Since we couldn’t be in Edinburgh this year, comedian and saucy songstress Jessica Delfino has sent dispatches through both the literal Scottish fog and the Festival Fringe alcoholic one.
Being a New Yorker in Scotland offers its own interesting set of issues. The very words New York City put glimmers in people’s eyes. They think the streets of NYC are paved with gold and that everyone there is obviously a movie star. Audience members who follow me outside after the show, hoping to catch a glimpse of me slipping into a stretch white limo and slinking off, are surely more than a little disappointed to instead see me get onto a rickety mountain bike and pedal away carrying my guitar and purse, like a pack mule.
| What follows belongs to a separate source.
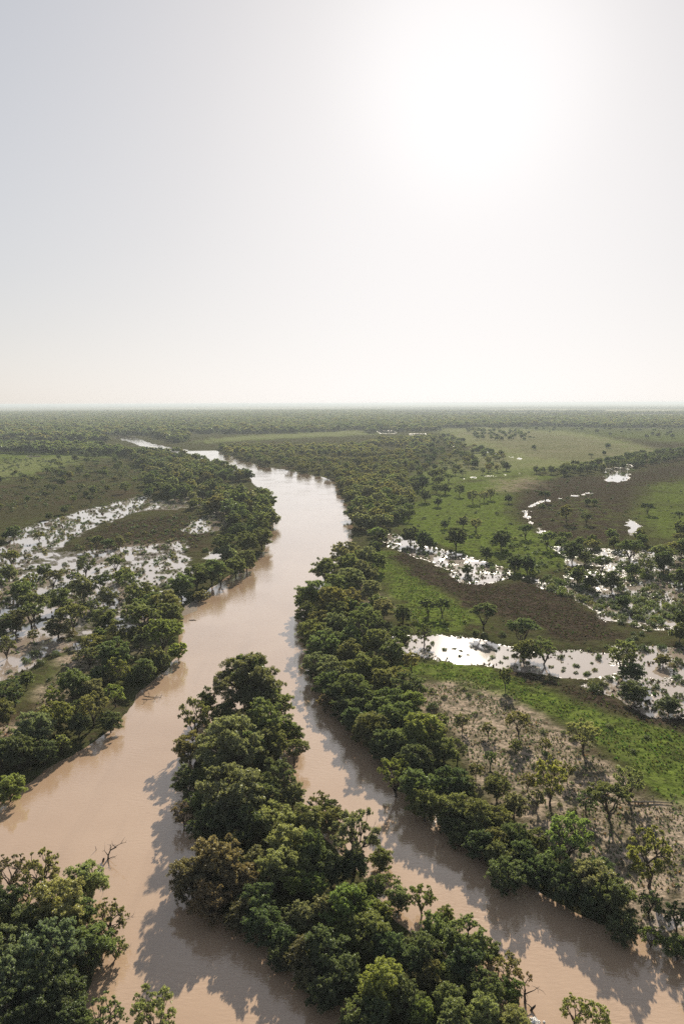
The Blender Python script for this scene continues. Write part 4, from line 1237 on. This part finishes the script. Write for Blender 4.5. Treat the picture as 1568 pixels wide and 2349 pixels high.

I feel as a New Yorker it’s my duty to live up to the polish and shimmer that I’m supposed to have, so I do dress up for shows, I do apply a shade of showbiz red lipstick every evening before my show, I do sign autographs after shows, and I do sip red wine all sophisticated like, while the brutish Scots glug down pint after pint and exclaim, “Oy!” and “Arr!,” both in awe—and in ugghhh—of my New York pizzazz.
Lots of my American friends are here: Kurt Branohler and Kristen Schaal, Ben Lerman, Jamie Kilstein, Mike Amato, Carolyn Castiglia, David Calvitto, Marshall Cordell. The list goes on and on.